I would upvote this because it's important that you answered the question and I don't want to discourage that, but I don't want to imply that I like your honor system solution.

Comment author: outlawpoet 17 April 2009 11:15:38PM 1 point [-]

Well, that's an interesting question. If you wanted to just feel maximum happiness in a something like your own mind, you could take the strongest dopamine and norepinephrin reuptake inhibitors you could find.

If you didn't care about your current state, you could get creative, opioids to get everything else out of the way, psychostimulants, deliriants. I would need to think about it, I don't think anyone has ever really worked out all the interactions. It would be easy to achieve a extremely high bliss, but some interactions work would be required to figure out something like a theoretical maximum.

The primary thing in the way is the fact that even if you could find a way to prevent physical dependency, the subject would be hopelessly psychologically addicted, unable to function afterwards. You'd need to stably keep them there for the rest of their life expectancy, you couldn't expect them to take any actions or move in and out of it.

Depending on the implementation, I would expect wireheading to be much the same. Low levels of stimulation could potentially be controlled, but using to get maximum pleasure would permanently destroy the person. Our architecture isn't built for it.

Comment author: Lawliet 17 April 2009 11:40:49PM 2 points [-]

Current drugs will only give you a bit of pleasure before wrecking you in some way or another.

CronoDAS should be doing his best to stay alive, his current pain being a down payment on future real wireheading.

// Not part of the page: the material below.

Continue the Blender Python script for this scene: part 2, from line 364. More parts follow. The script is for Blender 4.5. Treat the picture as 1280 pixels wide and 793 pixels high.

Comment author: Nanani 15 April 2009 01:03:13AM *  -2 points [-]

No. Just No.

A society of rational agents ought to reach the conclusion that they should WIN, and do so by any means necessary, yes? Then why not just nuke 'em? *

*replace 'nuke' with whatever technology is available; if our rationalist society has nanobots, we could modify them into something less harmful than barbarians.

Offer amnesty to barbarians willing to bandon their ways; make it as possible as we can for individual barbarians to defect to our side; but above all make sure the threat is removed. That's what constitutes winning.

Turning individual lottery-selected rationalists into "courageous soliders" is not the way to do that. That's just another way of losing.

Furthermore, the process of selecting soldiers by lottery is a laughably bad heuristic. An army of random individuals, no matter how much courage they have, is going to be utterly slaughtered by an army whose members are young, strong, fast, healthy, and all those other attributes. If the lottery is not random but instead gives higher weight to the individuals best fit to fight, then it is not different from the draft decried above.

This is a terrible post, the first one so awful that I felt moved to step out of the lurkersphere and comment on LW.

Comment author: Lawliet 15 April 2009 01:19:01AM *  13 points [-]

Don't assume the rationalists have super powerful technology.

Comment author: Eliezer_Yudkowsky 09 April 2009 12:39:28PM 2 points [-]

Which card game thus far encountered is the best rationality training mechanism, in your opinion?

Comment author: Lawliet 09 April 2009 12:59:58PM 2 points [-]

Echoing this, but dont limit your reply to solely card-games, if you have anything else to add.

Comment author: RichardKennaway 07 April 2009 06:58:35AM *  1 point [-]

Mensa themselves say they aim to take the top 2% of the population. This strikes me as too many to be useful. There are other high-IQ societies which are far more selective (Wikipedia's Mensa page has a list), but none of them are household names.

Comment author: Lawliet 07 April 2009 08:05:37AM 4 points [-]

Mensa themselves say they aim to take the top 2% of the population. This strikes me as too many to be useful.

Useful for what?

Comment author: komponisto 07 April 2009 03:23:56AM 3 points [-]

I completely agree with you on the question of self-upvotes.

In fact, there's yet another option: do away with the automatic self-upvote, so that users may actively vote on their own comments just like anyone else's (with the same impact on karma). This doesn't sound like a major change, but who knows -- the results may be surprising.

On the question of explanations, I'm less sure (cf. my reply to Yvain's comment that you quoted). If I put a lot of thought into a comment, and it gets downvoted, I'm going to be perplexed enough to want an explanation. In particular, I won't appreciate an implicit suggestion that I didn't put a lot of thought into the comment.

Comment author: Lawliet 07 April 2009 03:30:53AM 1 point [-]

If I thought my own comment was downvote-worthy, I probably wouldn't have posted it

When downvoted you can hope for an explanation, and you can hate it when people don't give one, but forcing one?

Comment author: Lawliet 07 April 2009 03:20:11AM 2 points [-]

Since I would not be able to upvote my comment, upvoting someone else's comment would suggest that I think their comment is better than my own

Huh? If you have no ability to upvote yourself, why would upvoting someone else's comment indicate it's better than yours?